Historical Highlight: A Student Under General Lee

Historical Highlight: A Student Under General Lee

An aged alumnus looks back at the stern yet kindly leadership of President Robert E. Lee
Sponsored by The Generals Redoubt

(Charcoal sketch of President Robert E. Lee, April 2025. | SOURCE: Kamron M. Spivey)

[The following highlight features an alumnus describing his interactions with Robert E. Lee during his time as president of Washington College between 1865-1870. The account was initially published in the Chapel Hill Weekly on April 24, 1935, and has been republished here with slight reformatting. For those looking for more information regarding Robert E. Lee’s time in Lexington, The Generals Redoubt hosts tours of campus history.]

I was a student at Washington and Lee in 1867 and 1868.

On fine afternoons the General could frequently be seen riding on Traveller, his beautiful iron gray saddle horse, a present from a friend early in the War between the States and which he rode during the war.

Of course all Southern people know about Traveller, but all Southern people do not know how General Lee appeared on Traveller: that pleasure is reserved to but few, and they are old people. 

The General rode with the trained grace of a cavalry officer, and the assured seat of a boy acquired from earliest youth on a Southern plantation, that is the seat of a natural rider. Though it is 68 years since I saw him and his horse I see them just as plainly now as I did then.

In the General’s intercourse with the students no kinder or more sympathetic man ever lived, but he was as firm as he was kind. I remember a personal instance in the winter of ‘68.

It was very cold in Lexington and the [Maury] river nearby was frozen and in splendid skating condition. At least half the college boys were on the ice, and a great many of townspeople. I wanted to go of all things, but I did not want to out any of my classes for fear it would injure my term stand; therefore I decided to ask General Lee’s permission and then I would be all right.

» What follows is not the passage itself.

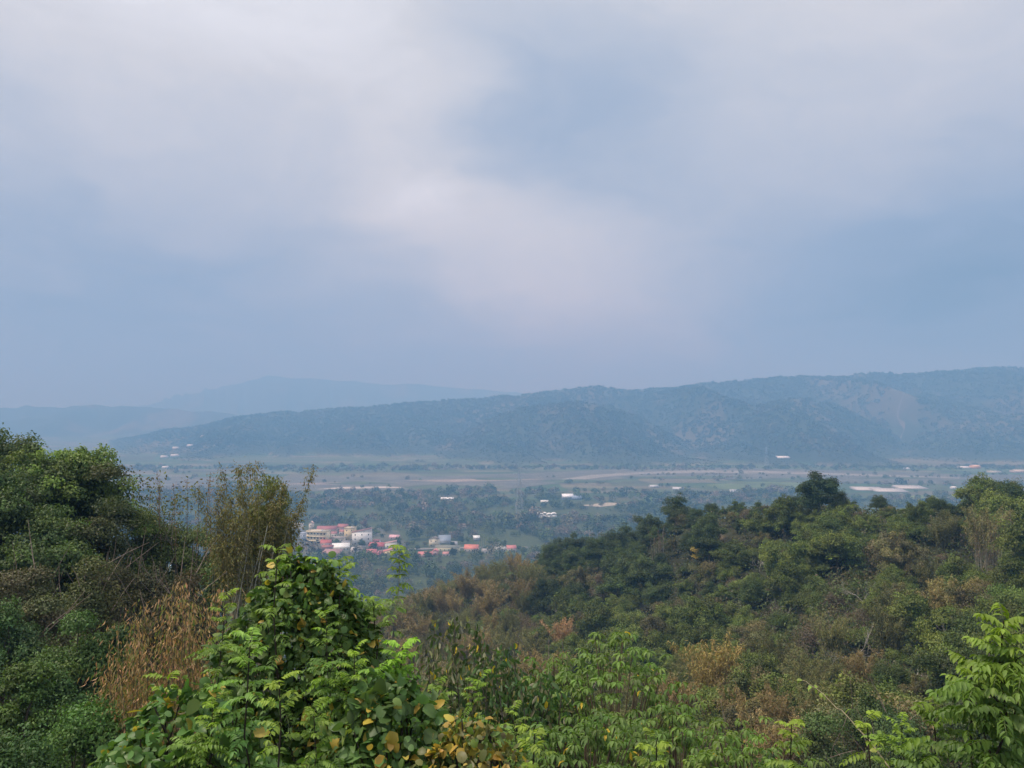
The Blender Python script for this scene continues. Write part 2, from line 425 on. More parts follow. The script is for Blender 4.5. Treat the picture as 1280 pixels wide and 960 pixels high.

However, when I made my application for leave to go he refused to give it, explaining very kindly that if he gave me permission he would have to give it to all who applied, and he could not interrupt college routine on account of skating. 

Now I was in a fix. If I had gone as the others did, without permission, I would have been on the same footing as they, but I had asked permission and been refused. And when my teachers sent in my report as absent, and I had to go and explain it, would he forget his refusal? Not a hope; he knew every man’s face in the college and called him by surname when he met him.

Well, after all I went skating, and had the biggest kind of day. But my conscience made me pay for it. “Now,” it said, “you have disobeyed General Lee for a little pleasure — aren’t you ashamed of yourself?”

Well, I was, but that did not help matters. However, examinations came on and I was never called on to explain my absence, but I surely had some bad hours thinking over what the General would say to me, because I had heard of wild boys coming from his office in tears after he had talked to them in a kindly and fatherly manner, and I hankered after no such experience. 

General Lee occasionally walked around in the college while exercises were going on, and sometimes he would enter a recitation room while a class was reciting. The teacher would give him a book and he would pay strict attention to the matter on hand, but I never heard him ask a question of any boy.

I thought then and I think now that he was the finest example of a Southern Christian gentleman that America has ever produced. The boys — many of them were grown men who had served under him during the war — adored him and most of them tried to do what they thought would please him. 

I had only three personal contacts with General Lee; when I matriculated, when I got him to autograph a photograph for me, and when I was refused permission to go skating.